> [Provided entries]
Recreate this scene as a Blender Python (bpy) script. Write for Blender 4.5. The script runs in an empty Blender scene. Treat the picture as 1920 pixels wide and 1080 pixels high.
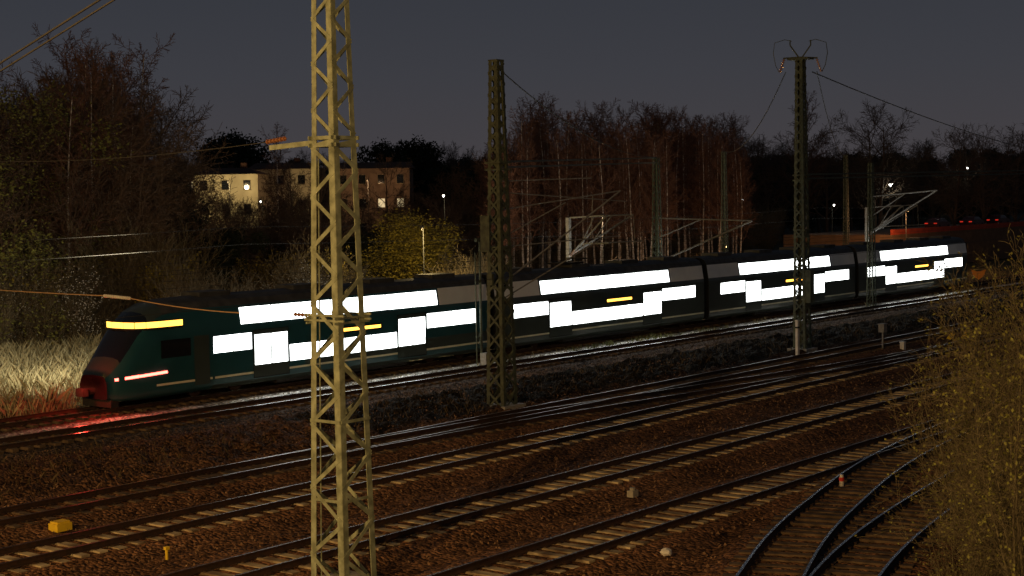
import bpy, math, random
from mathutils import Vector, Matrix, noise
R = random.Random(7)
sc = bpy.context.scene
# ------------------------------------------------------------------ materials
def nt(m):
    m.use_nodes = True
    return m.node_tree.nodes, m.node_tree.links, m.node_tree.nodes["Principled BSDF"]
def mat(name, c1, c2=None, scale=5.0, rough=0.8, metal=0.0, bump=0.0, bdist=0.02, spec=0.3, detail=6):
    m = bpy.data.materials.new(name); N, L, b = nt(m)
    c2 = c2 or tuple(x*0.7 for x in c1)
    tc = N.new("ShaderNodeTexCoord"); n = N.new("ShaderNodeTexNoise")
    n.inputs["Scale"].default_value = scale; n.inputs["Detail"].default_value = detail
    L.new(tc.outputs["Object"], n.inputs["Vector"])
    r = N.new("ShaderNodeValToRGB"); r.color_ramp.elements[0].position = .35; r.color_ramp.elements[1].position = .65
    r.color_ramp.elements[0].color = (*c2, 1); r.color_ramp.elements[1].color = (*c1, 1)
    L.new(n.outputs["Fac"], r.inputs["Fac"]); L.new(r.outputs["Color"], b.inputs["Base Color"])
    b.inputs["Roughness"].default_value = rough; b.inputs["Metallic"].default_value = metal
    b.inputs["Specular IOR Level"].default_value = spec
    if bump > 0:
        bm = N.new("ShaderNodeBump"); bm.inputs["Strength"].default_value = bump; bm.inputs["Distance"].default_value = bdist
        L.new(n.outputs["Fac"], bm.inputs["Height"]); L.new(bm.outputs["Normal"], b.inputs["Normal"])
    return m
def emis(name, c, s, var=0.0, vs=0.7):
    m = bpy.data.materials.new(name); N, L, b = nt(m)
    b.inputs["Base Color"].default_value = (.05, .05, .05, 1); b.inputs["Roughness"].default_value = .2
    b.inputs["Emission Color"].default_value = (*c, 1); b.inputs["Emission Strength"].default_value = s
    if var > 0:
        tc = N.new("ShaderNodeTexCoord"); n = N.new("ShaderNodeTexNoise"); n.inputs["Scale"].default_value = vs
        L.new(tc.outputs["Object"], n.inputs["Vector"])
        mr = N.new("ShaderNodeMapRange"); mr.inputs["From Min"].default_value = .3; mr.inputs["From Max"].default_value = .7
        mr.inputs["To Min"].default_value = s*(1-var); mr.inputs["To Max"].default_value = s
        L.new(n.outputs["Fac"], mr.inputs["Value"]); L.new(mr.outputs["Result"], b.inputs["Emission Strength"])
    return m
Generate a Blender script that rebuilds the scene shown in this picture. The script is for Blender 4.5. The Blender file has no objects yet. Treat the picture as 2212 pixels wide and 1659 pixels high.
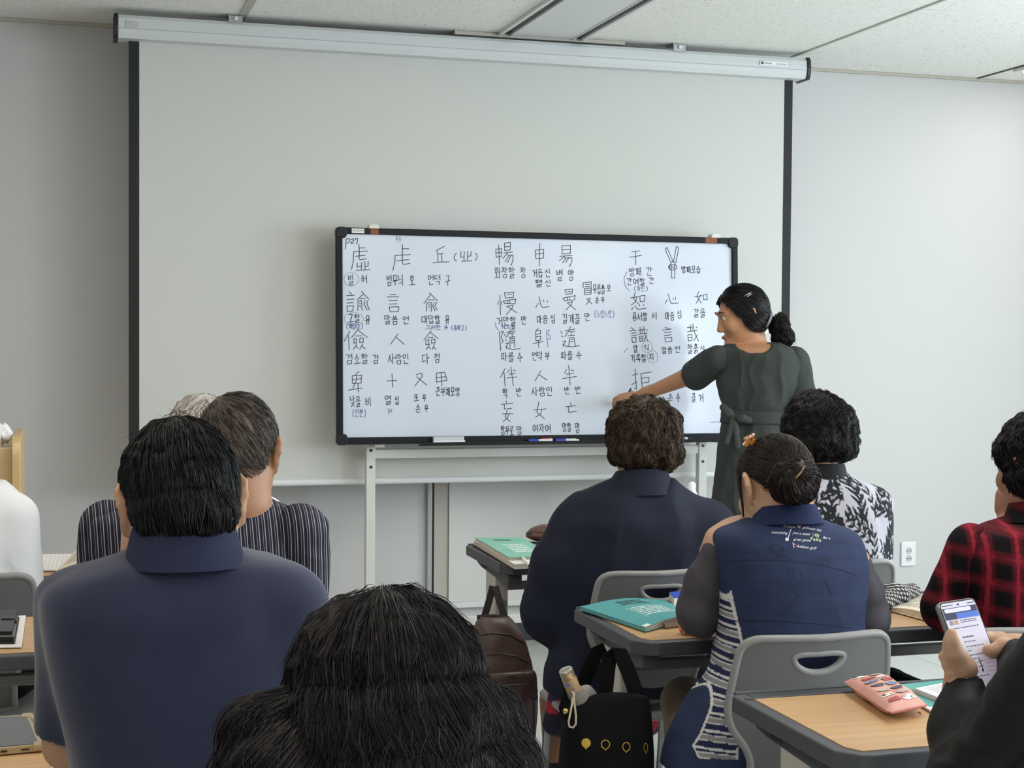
import bpy, bmesh, math, random
import numpy as np
from mathutils import Vector, Matrix
from mathutils.bvhtree import BVHTree
S = bpy.context.scene
C = S.collection
random.seed(7); rng = np.random.default_rng(11)
PI = math.pi

# ---------------------------------------------------------------- camera, world, light, exposure
IW, IH, FPX = 2212., 1659., 3315.
YAW, PIT, ROL = [math.radians(a) for a in (16.34, -1.82, .438)]
CAM = np.array([0, 0, 1.40])
_cy, _sy, _cp, _sp = math.cos(YAW), math.sin(YAW), math.cos(PIT), math.sin(PIT)
FW = np.array([_sy*_cp, _cy*_cp, _sp]); _r = np.array([_cy, -_sy, 0.]); _u = np.cross(_r, FW)
RT = math.cos(ROL)*_r + math.sin(ROL)*_u; UP = -math.sin(ROL)*_r + math.cos(ROL)*_u
cd = bpy.data.cameras.new('camera'); cam = bpy.data.objects.new('camera', cd); C.objects.link(cam)
cd.sensor_width = 36; cd.lens = FPX/IW*36; cd.clip_start = .05; cd.clip_end = 60
M4 = Matrix(((RT[0], UP[0], -FW[0], CAM[0]), (RT[1], UP[1], -FW[1], CAM[1]), (RT[2], UP[2], -FW[2], CAM[2]), (0, 0, 0, 1)))
cam.matrix_world = M4; S.camera = cam

def pt(x, y, d): return CAM + (FW + RT*(x-IW/2)/FPX - UP*(y-IH/2)/FPX)*d      # photo measurement + distance -> place in the room
def onz(x, y, z):
    q = FW + RT*(x-IW/2)/FPX - UP*(y-IH/2)/FPX; return CAM + q*(z-CAM[2])/q[2]
def ony(x, y, Y):
    q = FW + RT*(x-IW/2)/FPX - UP*(y-IH/2)/FPX; return CAM + q*Y/q[1]

S.view_settings.view_transform = 'Standard'; S.view_settings.look = 'None'
S.view_settings.gamma = 1; S.view_settings.use_curve_mapping = False
S.view_settings.exposure = -.3
wd = bpy.data.worlds.new('sky'); S.world = wd; wd.use_nodes = True
nt = wd.node_tree; bg = nt.nodes['Background']
sky = nt.nodes.new('ShaderNodeTexSky'); sky.sky_type = 'HOSEK_WILKIE'; sky.turbidity = 5
nt.links.new(sky.outputs[0], bg.inputs[0]); bg.inputs[1].default_value = .6

def area(name, loc, rot, sx, sy, power, col, spread=PI):
    l = bpy.data.lights.new(name, 'AREA'); l.shape = 'RECTANGLE'; l.size = sx; l.size_y = sy
    l.energy = power; l.color = col; l.spread = spread
    o = bpy.data.objects.new(name, l); C.objects.link(o); o.location = loc; o.rotation_euler = rot
    return o
RX0, RX1, RY0, RY1, CH = -3.2, 5.6, -3.0, 6.716, 2.693
LED = (1.0, .97, .92); DAY = (.78, .90, 1.0)
WIN = [(4.0, 1.7), (1.4, 1.7), (-1.2, 1.7)]          # window centres (y) and widths on the right wall
for i, (y, w) in enumerate(WIN):
    area('daylight', (RX1+.16, y, 1.62), (0, PI/2, 0), 1.45, w-.1, 135, DAY)
LAMPS = [(1.984, y) for y in (4.3, 2.6, .6, -1.4)] + [(4.5, y) for y in (5.79, 2.6, -.4)] + [(-.52, y) for y in (4.3, 2.2, -.2)] 
for x, y in LAMPS:
    area('lamp_light', (x, y, CH-.035), (0, 0, 0), .2, 1.1, 2 if y > 5 else 9, LED if x > 0 else (1.0, .89, .84))

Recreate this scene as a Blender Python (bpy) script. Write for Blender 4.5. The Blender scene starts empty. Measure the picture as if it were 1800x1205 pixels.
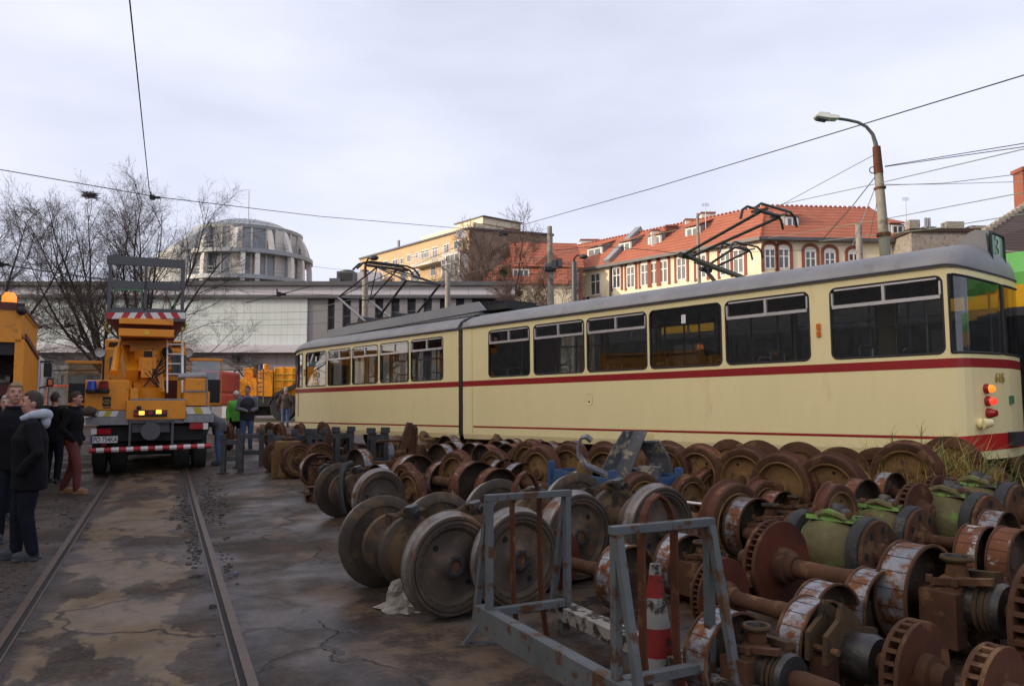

> [Written exercise]
Take the listing and print it again exactly, but without any pictures.

> [Answer to the problem]
Recreate this scene as a Blender Python (bpy) script. Write for Blender 4.5. The script runs in an empty Blender scene. Treat the picture as 1920 pixels wide and 1080 pixels high.
import bpy, math, random
from mathutils import Vector, Matrix, noise
R = random.Random(7)
sc = bpy.context.scene
# ------------------------------------------------------------------ materials
def nt(m):
    m.use_nodes = True
    return m.node_tree.nodes, m.node_tree.links, m.node_tree.nodes["Principled BSDF"]
def mat(name, c1, c2=None, scale=5.0, rough=0.8, metal=0.0, bump=0.0, bdist=0.02, spec=0.3, detail=6):
    m = bpy.data.materials.new(name); N, L, b = nt(m)
    c2 = c2 or tuple(x*0.7 for x in c1)
    tc = N.new("ShaderNodeTexCoord"); n = N.new("ShaderNodeTexNoise")
    n.inputs["Scale"].default_value = scale; n.inputs["Detail"].default_value = detail
    L.new(tc.outputs["Object"], n.inputs["Vector"])
    r = N.new("ShaderNodeValToRGB"); r.color_ramp.elements[0].position = .35; r.color_ramp.elements[1].position = .65
    r.color_ramp.elements[0].color = (*c2, 1); r.color_ramp.elements[1].color = (*c1, 1)
    L.new(n.outputs["Fac"], r.inputs["Fac"]); L.new(r.outputs["Color"], b.inputs["Base Color"])
    b.inputs["Roughness"].default_value = rough; b.inputs["Metallic"].default_value = metal
    b.inputs["Specular IOR Level"].default_value = spec
    if bump > 0:
        bm = N.new("ShaderNodeBump"); bm.inputs["Strength"].default_value = bump; bm.inputs["Distance"].default_value = bdist
        L.new(n.outputs["Fac"], bm.inputs["Height"]); L.new(bm.outputs["Normal"], b.inputs["Normal"])
    return m
def emis(name, c, s, var=0.0, vs=0.7):
    m = bpy.data.materials.new(name); N, L, b = nt(m)
    b.inputs["Base Color"].default_value = (.05, .05, .05, 1); b.inputs["Roughness"].default_value = .2
    b.inputs["Emission Color"].default_value = (*c, 1); b.inputs["Emission Strength"].default_value = s
    if var > 0:
        tc = N.new("ShaderNodeTexCoord"); n = N.new("ShaderNodeTexNoise"); n.inputs["Scale"].default_value = vs
        L.new(tc.outputs["Object"], n.inputs["Vector"])
        mr = N.new("ShaderNodeMapRange"); mr.inputs["From Min"].default_value = .3; mr.inputs["From Max"].default_value = .7
        mr.inputs["To Min"].default_value = s*(1-var); mr.inputs["To Max"].default_value = s
        L.new(n.outputs["Fac"], mr.inputs["Value"]); L.new(mr.outputs["Result"], b.inputs["Emission Strength"])
    return m
Generate a Blender script that rebuilds the scene shown in this picture. The script is for Blender 4.5. The Blender file has no objects yet. Treat the picture as 2212 pixels wide and 1659 pixels high.
import bpy, bmesh, math, random
import numpy as np
from mathutils import Vector, Matrix
from mathutils.bvhtree import BVHTree
S = bpy.context.scene
C = S.collection
random.seed(7); rng = np.random.default_rng(11)
PI = math.pi

# ---------------------------------------------------------------- camera, world, light, exposure
IW, IH, FPX = 2212., 1659., 3315.
YAW, PIT, ROL = [math.radians(a) for a in (16.34, -1.82, .438)]
CAM = np.array([0, 0, 1.40])
_cy, _sy, _cp, _sp = math.cos(YAW), math.sin(YAW), math.cos(PIT), math.sin(PIT)
FW = np.array([_sy*_cp, _cy*_cp, _sp]); _r = np.array([_cy, -_sy, 0.]); _u = np.cross(_r, FW)
RT = math.cos(ROL)*_r + math.sin(ROL)*_u; UP = -math.sin(ROL)*_r + math.cos(ROL)*_u
cd = bpy.data.cameras.new('camera'); cam = bpy.data.objects.new('camera', cd); C.objects.link(cam)
cd.sensor_width = 36; cd.lens = FPX/IW*36; cd.clip_start = .05; cd.clip_end = 60
M4 = Matrix(((RT[0], UP[0], -FW[0], CAM[0]), (RT[1], UP[1], -FW[1], CAM[1]), (RT[2], UP[2], -FW[2], CAM[2]), (0, 0, 0, 1)))
cam.matrix_world = M4; S.camera = cam

def pt(x, y, d): return CAM + (FW + RT*(x-IW/2)/FPX - UP*(y-IH/2)/FPX)*d      # photo measurement + distance -> place in the room
def onz(x, y, z):
    q = FW + RT*(x-IW/2)/FPX - UP*(y-IH/2)/FPX; return CAM + q*(z-CAM[2])/q[2]
def ony(x, y, Y):
    q = FW + RT*(x-IW/2)/FPX - UP*(y-IH/2)/FPX; return CAM + q*Y/q[1]

S.view_settings.view_transform = 'Standard'; S.view_settings.look = 'None'
S.view_settings.gamma = 1; S.view_settings.use_curve_mapping = False
S.view_settings.exposure = -.3
wd = bpy.data.worlds.new('sky'); S.world = wd; wd.use_nodes = True
nt = wd.node_tree; bg = nt.nodes['Background']
sky = nt.nodes.new('ShaderNodeTexSky'); sky.sky_type = 'HOSEK_WILKIE'; sky.turbidity = 5
nt.links.new(sky.outputs[0], bg.inputs[0]); bg.inputs[1].default_value = .6

def area(name, loc, rot, sx, sy, power, col, spread=PI):
    l = bpy.data.lights.new(name, 'AREA'); l.shape = 'RECTANGLE'; l.size = sx; l.size_y = sy
    l.energy = power; l.color = col; l.spread = spread
    o = bpy.data.objects.new(name, l); C.objects.link(o); o.location = loc; o.rotation_euler = rot
    return o
RX0, RX1, RY0, RY1, CH = -3.2, 5.6, -3.0, 6.716, 2.693
LED = (1.0, .97, .92); DAY = (.78, .90, 1.0)
WIN = [(4.0, 1.7), (1.4, 1.7), (-1.2, 1.7)]          # window centres (y) and widths on the right wall
for i, (y, w) in enumerate(WIN):
    area('daylight', (RX1+.16, y, 1.62), (0, PI/2, 0), 1.45, w-.1, 135, DAY)
LAMPS = [(1.984, y) for y in (4.3, 2.6, .6, -1.4)] + [(4.5, y) for y in (5.79, 2.6, -.4)] + [(-.52, y) for y in (4.3, 2.2, -.2)] 
for x, y in LAMPS:
    area('lamp_light', (x, y, CH-.035), (0, 0, 0), .2, 1.1, 2 if y > 5 else 9, LED if x > 0 else (1.0, .89, .84))

Recreate this scene as a Blender Python (bpy) script. Write for Blender 4.5. The Blender scene starts empty. Measure the picture as if it were 1800x1205 pixels.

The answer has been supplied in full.